Sur 38.000 réfugiés restants, le Liberia, la Côte d'Ivoire et le Haut commissariat de l'ONU pour les réfugiés (HCR) espèrent pouvoir en faire revenir 15.000 d'ici la fin de l'année.

Mais les anciens miliciens craignent d'être inquiétés pour leur implication dans les violences de 2011.

Bahibo Stéphane dit avoir été illégalement détenu en 2012 à Abidjan, après avoir répondu à un appel du nouveau pouvoir pour rejoindre l'armée du président Ouattara.

Il dit s'être évadé un mois après en sautant par-dessus le mur de la prison, pour retourner au Liberia.

"Cela a fait changer d'avis les candidats au retour. Les gens ordinaires peuvent rentrer mais, pour nous les soldats, c'est difficile", explique-t-il.

Bahibo Stéphane dit pourtant vouloir réintégrer l'armée, quel que soit le président. "J'ai été formé par le gouvernement avec l'argent du contribuable, donc je ne suis pas au service d'un président en particulier, mais de l'État".

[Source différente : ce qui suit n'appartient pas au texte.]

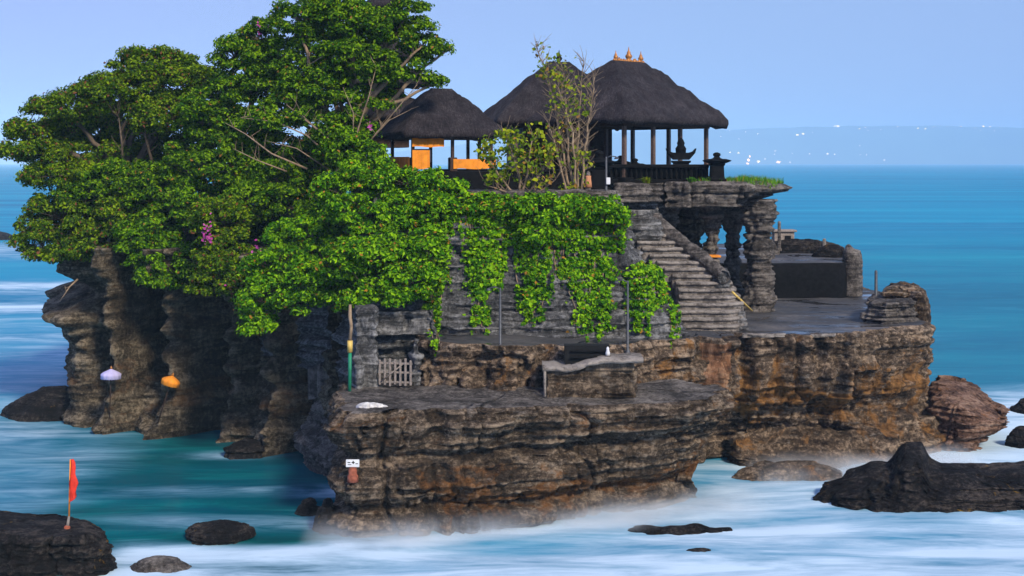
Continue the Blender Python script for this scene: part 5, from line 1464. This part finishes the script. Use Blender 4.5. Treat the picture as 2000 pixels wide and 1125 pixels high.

"Je n'ai rien contre le président Ouattara. J'admire le travail qu'il fait en Côte d'Ivoire et je suis fier de lui", assure-t-il de l'homme qui sera candidat à sa réélection lors de la présidentielle d'octobre. Son ancien rival, Laurent Gbagbo, attend pour sa part dans une cellule à La Haye (Pays-Bas) d'être jugé par la Cour pénale internationale (CPI).